DIDADAMEDIA, Bandung - Potensi terjadinya politik uang (money politic) lebih besar dalam proses Pemilihan Legislatif (Pileg) ketimbang Pemilihan Presiden (Pilpres).
Hal ini berdasarkan hasil penelitian yang dilakukan Lembaga Sindikasi Pemilu dan Demokrasi serta Lembaga Survei Indikator.
Direktur Eksekutif Sindikasi Pemilu dan Demokrasi, August Melazt menuturkan, potensi kerawanan politik uang akan kembali terjadi dan meningkat pada Pemilu 2019. Hal ini didasarkan pada jumlah daerah pemilihan (dapil) di DPR yang semakin banyak, yaitu 80 dapil dengan jumlah caleg yang juga bertambah.
Selain itu menurut August, jika dilihat dari Laporan Penerimaan Sumbangan Dana Kampanye (LPSDK) tahun 2014, masih didominasi oleh penerimaan dari caleg. Hal ini juga dimungkinkan terjadi pada 2019 mengingat sistem yang digunakan masih proporsional terbuka.
"Dari total Rp2,1 trilliun LPSDK terdapat 82,65 persen penerimaan dari caleg, perseorangan 8,34 persen, partai politik 7,60 persen, badan usaha 1,15 persen dan kelompok 0,2 persen," ujar August dari rilis yang diterima PindaiNews, Jumat (8/2/2019).
Hal ini artinya, sumbangan dana kampanye masih lebih besar dibandingkan partai politik. Sistem proporsonal terbuka inilah yang menyebabkan kampanye makin bersifat personal, bukan partai, sehingga politik uang seolah tak dapat dihindari.
Sementara itu, Direktur Eksekutif Indikator, Burhanuddin Muhtadi mengungkapkan, minimnya pengawasan dan perubahan daerah pemilihan turut memengaruhi meningkatnya potensi politik uang
"Faktornya yang bertarung di Pileg jauh lebih banyak dibandingkan 2014, karena Dapil nambah kursi juga nambah," tuturnya.
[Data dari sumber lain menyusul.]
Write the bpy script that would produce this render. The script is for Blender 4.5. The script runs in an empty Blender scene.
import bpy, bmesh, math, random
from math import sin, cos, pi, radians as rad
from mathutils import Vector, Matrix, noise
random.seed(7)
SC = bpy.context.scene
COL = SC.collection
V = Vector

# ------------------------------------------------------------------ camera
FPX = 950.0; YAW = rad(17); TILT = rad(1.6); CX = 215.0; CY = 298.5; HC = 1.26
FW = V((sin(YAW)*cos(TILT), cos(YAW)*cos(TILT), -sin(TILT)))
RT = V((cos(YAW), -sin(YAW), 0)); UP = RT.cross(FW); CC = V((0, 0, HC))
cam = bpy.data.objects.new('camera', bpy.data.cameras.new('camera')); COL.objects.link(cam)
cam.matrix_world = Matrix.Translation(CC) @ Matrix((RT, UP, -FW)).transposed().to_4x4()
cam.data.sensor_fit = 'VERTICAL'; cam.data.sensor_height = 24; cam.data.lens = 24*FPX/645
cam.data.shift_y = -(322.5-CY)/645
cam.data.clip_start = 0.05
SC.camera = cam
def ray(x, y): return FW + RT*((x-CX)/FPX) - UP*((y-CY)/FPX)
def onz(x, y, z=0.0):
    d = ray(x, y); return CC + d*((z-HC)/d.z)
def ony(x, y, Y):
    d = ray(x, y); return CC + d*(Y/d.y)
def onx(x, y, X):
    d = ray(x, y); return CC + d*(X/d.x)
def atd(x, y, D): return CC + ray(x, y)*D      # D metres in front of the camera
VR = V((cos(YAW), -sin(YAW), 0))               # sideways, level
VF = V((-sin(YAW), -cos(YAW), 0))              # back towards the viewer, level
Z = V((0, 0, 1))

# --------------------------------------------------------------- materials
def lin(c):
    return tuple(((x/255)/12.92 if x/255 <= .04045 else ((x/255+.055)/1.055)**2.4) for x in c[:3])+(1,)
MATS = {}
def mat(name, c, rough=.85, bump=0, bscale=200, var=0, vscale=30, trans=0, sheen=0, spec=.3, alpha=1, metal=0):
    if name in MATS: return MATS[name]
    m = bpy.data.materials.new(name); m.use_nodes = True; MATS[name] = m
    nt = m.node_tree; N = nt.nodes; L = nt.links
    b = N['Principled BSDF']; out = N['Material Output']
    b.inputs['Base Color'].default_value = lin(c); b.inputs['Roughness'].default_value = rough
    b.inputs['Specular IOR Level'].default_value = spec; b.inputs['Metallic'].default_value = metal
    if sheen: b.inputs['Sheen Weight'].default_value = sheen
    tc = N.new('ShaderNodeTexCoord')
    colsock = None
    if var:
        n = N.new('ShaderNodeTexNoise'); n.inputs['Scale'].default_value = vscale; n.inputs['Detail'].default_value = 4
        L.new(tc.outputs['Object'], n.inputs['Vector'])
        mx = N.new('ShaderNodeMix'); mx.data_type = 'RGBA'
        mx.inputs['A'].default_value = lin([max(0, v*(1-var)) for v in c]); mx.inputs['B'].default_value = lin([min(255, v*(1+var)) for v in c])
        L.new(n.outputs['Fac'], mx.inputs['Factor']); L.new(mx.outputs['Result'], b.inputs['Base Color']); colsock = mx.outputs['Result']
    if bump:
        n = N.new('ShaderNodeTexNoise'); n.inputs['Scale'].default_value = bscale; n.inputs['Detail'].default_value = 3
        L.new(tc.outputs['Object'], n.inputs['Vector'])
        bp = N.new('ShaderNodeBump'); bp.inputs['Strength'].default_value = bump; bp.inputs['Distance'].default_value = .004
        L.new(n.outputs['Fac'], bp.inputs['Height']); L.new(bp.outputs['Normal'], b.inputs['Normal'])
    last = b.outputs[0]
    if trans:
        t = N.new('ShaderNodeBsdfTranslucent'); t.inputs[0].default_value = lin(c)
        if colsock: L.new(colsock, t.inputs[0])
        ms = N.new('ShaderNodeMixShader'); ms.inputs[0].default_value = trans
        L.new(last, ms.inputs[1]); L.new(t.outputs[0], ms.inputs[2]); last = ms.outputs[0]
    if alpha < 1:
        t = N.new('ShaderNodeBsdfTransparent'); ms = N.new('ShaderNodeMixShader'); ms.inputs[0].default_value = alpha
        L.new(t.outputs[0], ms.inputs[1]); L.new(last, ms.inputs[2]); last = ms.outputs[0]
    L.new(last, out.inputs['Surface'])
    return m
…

Padahal, dia menyebut target politik uang ini belum tentu efektif karena adanya potensi miss targeting dan agency loss. Namun dia tetap meminta semua pihak mewaspadai money politic karena masih ada kelompok yang cenderung terpengaruh politik uang, seperti kelompok yang memiliki kedekatan dengan partai politik, tokoh atau kelompok partisan.
"Sudah pasti ada ketidakefektifan dalam politik uang. Potensi terjadinya uang disunat koordinator itu besar terjadi. Itu agency loss. Ada juga miss targeting karena terlalu banyak di kalangan yang dapat uang pun mereka belum tentu mau ke TPS apalagi nyoblos," pungkasnya.